The presentation on screen is very clear and easy to understand. There is no attempted play-by-play, just a message box that comes up whenever something happens. Of all of the things I like about this game, the best is the presentation. The AI can be pretty ruthless at times and can capitalize on your mistakes big time, though. The key to winning games is to not make any stupid passes with your goalie. I don’t like how the goalie always automatically passes it to the player you have selected, because sometimes he’ll be far away from the play.

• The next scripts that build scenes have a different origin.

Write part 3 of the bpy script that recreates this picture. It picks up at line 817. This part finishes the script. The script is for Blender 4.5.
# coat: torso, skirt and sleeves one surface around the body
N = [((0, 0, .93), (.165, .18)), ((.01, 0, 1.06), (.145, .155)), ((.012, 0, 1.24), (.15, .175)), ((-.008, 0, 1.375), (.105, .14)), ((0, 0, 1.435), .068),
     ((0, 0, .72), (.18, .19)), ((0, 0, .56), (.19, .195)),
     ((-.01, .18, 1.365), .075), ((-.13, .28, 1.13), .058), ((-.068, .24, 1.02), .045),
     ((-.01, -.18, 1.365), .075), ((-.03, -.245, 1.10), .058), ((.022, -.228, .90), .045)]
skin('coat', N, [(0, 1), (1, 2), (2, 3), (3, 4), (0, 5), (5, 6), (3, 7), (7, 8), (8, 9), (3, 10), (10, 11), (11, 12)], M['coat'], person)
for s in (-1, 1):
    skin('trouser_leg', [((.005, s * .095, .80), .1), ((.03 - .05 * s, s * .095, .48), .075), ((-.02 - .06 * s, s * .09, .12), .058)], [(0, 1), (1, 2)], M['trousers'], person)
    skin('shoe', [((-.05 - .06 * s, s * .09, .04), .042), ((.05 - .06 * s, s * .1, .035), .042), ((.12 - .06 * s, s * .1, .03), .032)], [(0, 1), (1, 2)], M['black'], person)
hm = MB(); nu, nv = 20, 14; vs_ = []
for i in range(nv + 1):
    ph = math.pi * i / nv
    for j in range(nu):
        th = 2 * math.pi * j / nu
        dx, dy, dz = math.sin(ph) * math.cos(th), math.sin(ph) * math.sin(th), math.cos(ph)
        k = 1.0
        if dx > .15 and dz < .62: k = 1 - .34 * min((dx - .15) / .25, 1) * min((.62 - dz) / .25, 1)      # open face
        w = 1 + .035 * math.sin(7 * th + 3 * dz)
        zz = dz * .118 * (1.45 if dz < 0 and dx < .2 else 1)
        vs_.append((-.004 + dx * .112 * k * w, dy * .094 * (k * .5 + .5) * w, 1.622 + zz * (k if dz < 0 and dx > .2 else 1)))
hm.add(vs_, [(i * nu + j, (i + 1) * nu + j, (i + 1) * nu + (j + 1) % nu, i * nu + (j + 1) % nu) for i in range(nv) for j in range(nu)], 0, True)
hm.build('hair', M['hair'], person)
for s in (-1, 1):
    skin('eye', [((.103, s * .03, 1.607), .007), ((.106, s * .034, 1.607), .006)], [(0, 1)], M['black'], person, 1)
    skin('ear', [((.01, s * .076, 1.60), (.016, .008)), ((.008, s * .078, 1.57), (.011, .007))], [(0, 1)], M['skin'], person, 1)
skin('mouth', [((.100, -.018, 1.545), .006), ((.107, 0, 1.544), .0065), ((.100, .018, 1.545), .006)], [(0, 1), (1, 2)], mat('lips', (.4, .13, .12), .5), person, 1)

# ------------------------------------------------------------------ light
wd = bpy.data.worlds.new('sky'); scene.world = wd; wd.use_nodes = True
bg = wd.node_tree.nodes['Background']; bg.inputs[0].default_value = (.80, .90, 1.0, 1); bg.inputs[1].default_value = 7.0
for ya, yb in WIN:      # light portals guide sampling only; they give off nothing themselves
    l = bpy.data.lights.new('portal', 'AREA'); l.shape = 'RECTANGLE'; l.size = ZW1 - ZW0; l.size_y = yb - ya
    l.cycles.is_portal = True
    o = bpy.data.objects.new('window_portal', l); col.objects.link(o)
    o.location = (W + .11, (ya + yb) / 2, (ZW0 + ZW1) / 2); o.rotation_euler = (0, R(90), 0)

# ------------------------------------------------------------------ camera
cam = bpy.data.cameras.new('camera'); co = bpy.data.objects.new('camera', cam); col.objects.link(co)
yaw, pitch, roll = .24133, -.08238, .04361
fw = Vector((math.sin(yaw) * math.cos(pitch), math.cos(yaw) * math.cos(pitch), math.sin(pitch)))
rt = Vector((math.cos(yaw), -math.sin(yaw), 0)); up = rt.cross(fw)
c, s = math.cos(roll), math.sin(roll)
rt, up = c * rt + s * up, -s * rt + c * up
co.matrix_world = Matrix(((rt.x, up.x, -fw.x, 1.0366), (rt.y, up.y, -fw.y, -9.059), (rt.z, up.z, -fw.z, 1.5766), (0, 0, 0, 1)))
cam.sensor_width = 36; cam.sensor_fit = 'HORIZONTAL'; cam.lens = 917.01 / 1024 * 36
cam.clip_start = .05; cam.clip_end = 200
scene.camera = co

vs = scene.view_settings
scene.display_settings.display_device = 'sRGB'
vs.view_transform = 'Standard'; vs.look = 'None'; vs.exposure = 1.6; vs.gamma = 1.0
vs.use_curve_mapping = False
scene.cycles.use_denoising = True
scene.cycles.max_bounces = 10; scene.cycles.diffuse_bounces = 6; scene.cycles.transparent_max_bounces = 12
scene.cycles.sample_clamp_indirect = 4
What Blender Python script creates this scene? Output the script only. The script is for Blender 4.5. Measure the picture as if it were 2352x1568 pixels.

Another thing I do not like is the fighting system. It uses a close up view like the the faceoff, but for some reason the players look like two Weebles or those kiddie punching bags that always bounce right back up after you punch them. The controls are somewhat confusing and I always seem to lose. And only the loser gets the penalty, which is only three minutes. That’s another flaw in this game – the way penalties are called. They are called right as the penalty is committed rather than being a bit delayed like they do in real life and other hockey games.

Perhaps the absolutely most irritating thing about Mario Lemieux is its shootout mode. This might get my vote for most irritating thing in any sports video game I have ever played. You have to both time and aim your shot at the right time and hope the other goalie doesn’t stop it. And you have to control your own goalie too, and I just have never gotten the hang of playing on either side of the puck. I have never won a shootout and many expletives are spewed during playings of this part of the game.

In spite of all of these flaws I have stated, MLH is a title where the true fun lies in the playing. It’s a fun game to get away from the EA hockey franchise, and it’s just not a bad game overall. The problem is that Sega essentially released a pretty forgettable title with very little about it that rubs me the wrong way. It’s basically a game that is fun but forgettable with a few things that make you mad, which equal out to a pretty mediocre experience. But, then again you know me. This game is worth every dime that you are going to pay for it, which should be around two bucks.